Work out how many lines of the listing hold the string "this", then answer with that number and nothing else.

▶ **DATA EXCERPTS**
————————

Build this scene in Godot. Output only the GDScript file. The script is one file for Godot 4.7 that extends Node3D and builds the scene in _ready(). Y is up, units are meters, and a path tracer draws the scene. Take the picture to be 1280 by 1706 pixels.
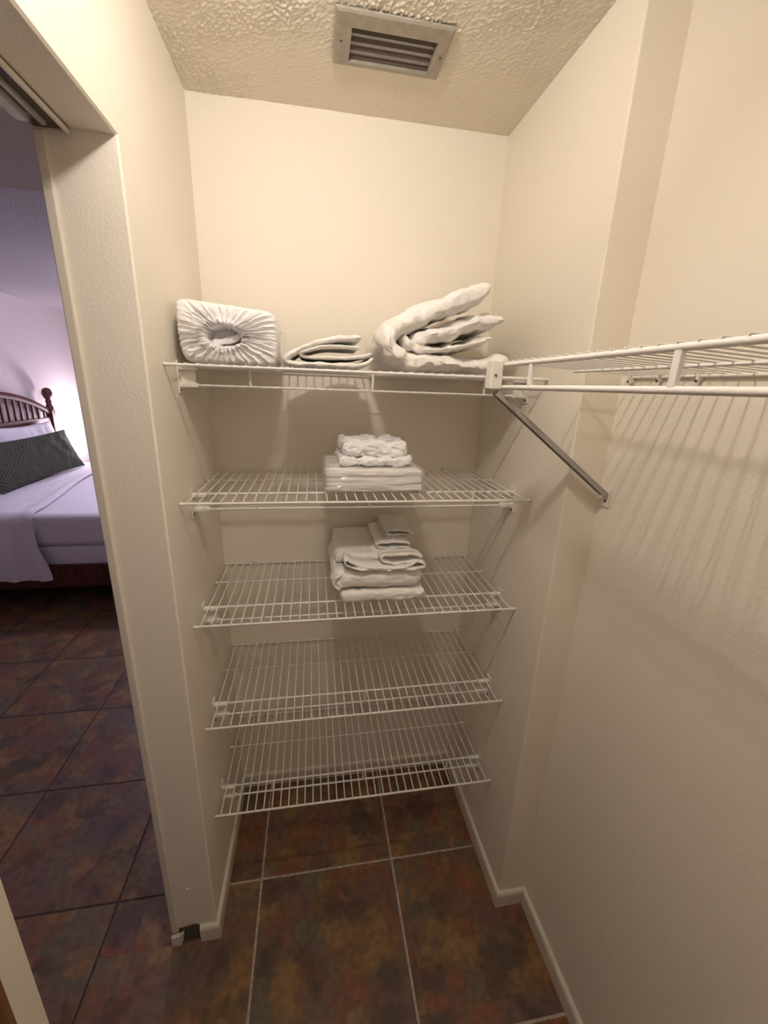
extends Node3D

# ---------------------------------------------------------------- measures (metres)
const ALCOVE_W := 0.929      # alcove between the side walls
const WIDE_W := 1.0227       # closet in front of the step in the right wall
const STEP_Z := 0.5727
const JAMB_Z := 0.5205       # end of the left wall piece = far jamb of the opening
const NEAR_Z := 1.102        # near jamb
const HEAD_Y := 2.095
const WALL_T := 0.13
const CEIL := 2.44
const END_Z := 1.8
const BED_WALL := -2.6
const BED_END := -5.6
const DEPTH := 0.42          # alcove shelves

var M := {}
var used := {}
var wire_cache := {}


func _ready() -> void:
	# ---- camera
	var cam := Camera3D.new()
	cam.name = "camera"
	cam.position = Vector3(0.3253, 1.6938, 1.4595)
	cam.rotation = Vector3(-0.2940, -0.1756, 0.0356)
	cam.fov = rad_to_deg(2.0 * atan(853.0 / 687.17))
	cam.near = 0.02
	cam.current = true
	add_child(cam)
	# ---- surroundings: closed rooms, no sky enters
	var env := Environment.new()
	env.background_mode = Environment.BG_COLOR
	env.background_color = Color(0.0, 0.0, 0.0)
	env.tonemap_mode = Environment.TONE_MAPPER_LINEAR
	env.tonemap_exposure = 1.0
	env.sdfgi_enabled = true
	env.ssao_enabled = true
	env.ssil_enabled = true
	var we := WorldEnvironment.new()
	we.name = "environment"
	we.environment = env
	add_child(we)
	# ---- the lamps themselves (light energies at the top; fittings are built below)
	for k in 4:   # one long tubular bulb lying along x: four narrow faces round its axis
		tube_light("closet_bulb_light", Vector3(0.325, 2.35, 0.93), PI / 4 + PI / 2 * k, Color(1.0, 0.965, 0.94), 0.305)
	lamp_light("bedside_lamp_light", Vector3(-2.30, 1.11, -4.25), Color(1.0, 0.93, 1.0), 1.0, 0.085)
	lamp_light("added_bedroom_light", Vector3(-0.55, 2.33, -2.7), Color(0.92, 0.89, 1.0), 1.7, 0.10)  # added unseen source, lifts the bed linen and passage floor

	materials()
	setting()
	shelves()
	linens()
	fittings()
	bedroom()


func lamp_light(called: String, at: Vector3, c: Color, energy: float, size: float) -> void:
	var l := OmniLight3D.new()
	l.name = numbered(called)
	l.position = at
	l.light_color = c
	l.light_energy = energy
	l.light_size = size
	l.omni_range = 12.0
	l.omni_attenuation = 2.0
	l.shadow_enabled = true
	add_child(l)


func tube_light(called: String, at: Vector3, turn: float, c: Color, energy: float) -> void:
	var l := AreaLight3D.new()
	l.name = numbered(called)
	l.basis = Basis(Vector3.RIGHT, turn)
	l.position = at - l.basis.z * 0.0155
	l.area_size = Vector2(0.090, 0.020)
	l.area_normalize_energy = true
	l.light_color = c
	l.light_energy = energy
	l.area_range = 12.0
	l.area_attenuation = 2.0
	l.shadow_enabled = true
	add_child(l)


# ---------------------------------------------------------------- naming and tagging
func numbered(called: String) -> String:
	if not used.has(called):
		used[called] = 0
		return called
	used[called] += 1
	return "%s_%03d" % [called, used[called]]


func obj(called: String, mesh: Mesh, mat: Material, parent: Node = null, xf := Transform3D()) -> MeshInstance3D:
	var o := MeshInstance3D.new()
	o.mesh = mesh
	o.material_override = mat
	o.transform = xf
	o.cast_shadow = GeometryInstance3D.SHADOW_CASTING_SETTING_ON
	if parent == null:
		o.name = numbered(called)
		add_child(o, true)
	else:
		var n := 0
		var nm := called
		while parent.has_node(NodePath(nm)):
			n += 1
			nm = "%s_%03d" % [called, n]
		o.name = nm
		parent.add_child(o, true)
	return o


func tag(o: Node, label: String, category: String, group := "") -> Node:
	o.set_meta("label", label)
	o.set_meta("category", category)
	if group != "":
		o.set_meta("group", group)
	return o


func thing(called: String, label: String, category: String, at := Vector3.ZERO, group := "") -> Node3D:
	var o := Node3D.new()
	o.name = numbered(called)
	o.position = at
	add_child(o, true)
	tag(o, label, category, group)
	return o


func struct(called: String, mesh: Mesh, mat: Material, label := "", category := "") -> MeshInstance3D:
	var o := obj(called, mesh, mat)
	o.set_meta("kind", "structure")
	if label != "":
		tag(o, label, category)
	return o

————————

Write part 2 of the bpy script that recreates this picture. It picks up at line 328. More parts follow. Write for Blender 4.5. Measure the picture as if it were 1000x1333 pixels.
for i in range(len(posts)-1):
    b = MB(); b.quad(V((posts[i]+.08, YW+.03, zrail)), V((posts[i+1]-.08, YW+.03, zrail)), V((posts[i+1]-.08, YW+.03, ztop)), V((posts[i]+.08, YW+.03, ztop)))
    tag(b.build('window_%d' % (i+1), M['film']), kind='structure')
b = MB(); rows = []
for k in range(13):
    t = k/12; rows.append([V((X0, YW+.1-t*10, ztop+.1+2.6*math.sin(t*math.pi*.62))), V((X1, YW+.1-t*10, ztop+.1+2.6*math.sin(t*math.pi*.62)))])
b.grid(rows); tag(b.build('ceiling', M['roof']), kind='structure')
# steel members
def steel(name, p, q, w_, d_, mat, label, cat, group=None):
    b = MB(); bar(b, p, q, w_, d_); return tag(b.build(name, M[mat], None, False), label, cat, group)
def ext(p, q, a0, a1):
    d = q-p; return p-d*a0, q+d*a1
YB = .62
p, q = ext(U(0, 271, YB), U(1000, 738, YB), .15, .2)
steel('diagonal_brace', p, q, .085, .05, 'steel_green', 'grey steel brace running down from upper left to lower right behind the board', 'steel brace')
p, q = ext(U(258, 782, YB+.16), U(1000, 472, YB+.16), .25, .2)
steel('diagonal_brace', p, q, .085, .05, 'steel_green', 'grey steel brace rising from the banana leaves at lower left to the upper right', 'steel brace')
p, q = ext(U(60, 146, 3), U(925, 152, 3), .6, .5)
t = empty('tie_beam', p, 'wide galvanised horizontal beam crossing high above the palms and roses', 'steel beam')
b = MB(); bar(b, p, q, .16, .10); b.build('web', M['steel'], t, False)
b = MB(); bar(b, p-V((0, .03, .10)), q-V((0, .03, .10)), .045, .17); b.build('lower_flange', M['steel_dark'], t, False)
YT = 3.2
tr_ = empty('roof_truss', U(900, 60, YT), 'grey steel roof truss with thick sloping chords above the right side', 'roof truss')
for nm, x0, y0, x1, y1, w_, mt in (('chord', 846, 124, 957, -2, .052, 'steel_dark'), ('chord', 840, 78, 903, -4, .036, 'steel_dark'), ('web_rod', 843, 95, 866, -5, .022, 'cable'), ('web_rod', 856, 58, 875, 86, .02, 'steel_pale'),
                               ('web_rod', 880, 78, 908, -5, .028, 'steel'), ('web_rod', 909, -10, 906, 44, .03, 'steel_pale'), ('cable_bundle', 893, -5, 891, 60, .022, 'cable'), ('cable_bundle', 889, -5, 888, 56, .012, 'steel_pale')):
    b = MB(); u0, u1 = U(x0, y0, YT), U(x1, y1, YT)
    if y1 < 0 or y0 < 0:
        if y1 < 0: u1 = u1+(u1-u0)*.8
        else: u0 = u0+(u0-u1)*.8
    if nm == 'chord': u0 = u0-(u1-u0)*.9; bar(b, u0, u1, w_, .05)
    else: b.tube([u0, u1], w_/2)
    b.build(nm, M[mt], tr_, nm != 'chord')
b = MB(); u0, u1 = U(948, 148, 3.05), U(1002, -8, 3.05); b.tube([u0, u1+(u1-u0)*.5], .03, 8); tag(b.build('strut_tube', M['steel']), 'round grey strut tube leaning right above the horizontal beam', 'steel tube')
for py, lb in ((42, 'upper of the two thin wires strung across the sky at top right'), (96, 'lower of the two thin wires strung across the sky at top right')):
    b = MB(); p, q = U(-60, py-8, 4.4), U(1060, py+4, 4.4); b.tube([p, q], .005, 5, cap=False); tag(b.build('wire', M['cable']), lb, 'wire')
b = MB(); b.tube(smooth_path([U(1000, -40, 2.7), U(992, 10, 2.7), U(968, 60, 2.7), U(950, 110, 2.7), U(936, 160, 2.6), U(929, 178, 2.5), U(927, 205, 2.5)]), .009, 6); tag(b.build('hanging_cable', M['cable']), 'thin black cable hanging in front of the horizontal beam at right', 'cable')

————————

▶ **EXERCISE ANSWER**
2